Exhibitions Kunstforeningen, Kbh. 1927.
Carl Peter Jacobsen (1819-1908) The story goes that Carl Peter Jacobsen was the illegitimate son of one of the local gentry. His mother, who had been a maid at the manor, married the foreman, however, and they bought a little farm at Refsing Mark, where Carl Peter grew up. He worked as a hired hand for the parish clerk in Egtved, and on April 16, 1842, he married the clerk's daughter, Anna Kirstine Hansen. Niels Hansen Jacobsen's parents ran Holsted Inn for a number of years before they bought a farm in Vejen at the end of the 1850s. In addition to farming, Carl Peter Jacobsen also ran a lumber company.

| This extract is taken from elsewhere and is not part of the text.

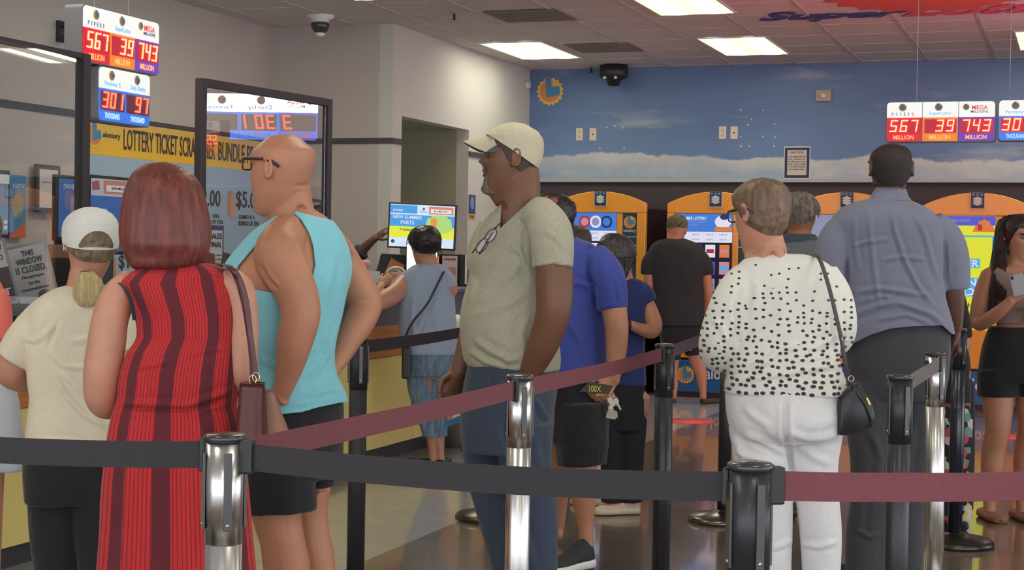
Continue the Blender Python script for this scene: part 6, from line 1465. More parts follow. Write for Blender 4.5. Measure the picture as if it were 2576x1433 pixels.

Carl Peter's opinion of his son's work as an artist Niels Hansen Jacobsen's father would have liked him to become a farmer and did not approve of his son's choice of career, even after he was an acclaimed artist. In a letter to his friend Axel Hou, dated October 4, 1934, Niels Hansen Jacobsen wrote of his father and the bust: I had made a bust of father when he was old. When I thought I was finished with it, I said to him: "Well, what do you think of the bust?" He looked at it steadfastly with his light-blue, sharp eyes and said, "The longer it lasts, the worse it gets," and then he went off and moved his sheep.
A grandchild's story In his biography of Niels Hansen Jacobsen, Niels Th. Mortensen quotes a granddaughter of Carl Peter Jacobsen with the following description: Grandfather was one of those people who never failed to pass by without either making a correction or giving "an order." It was best to keep out of sight as much as possible.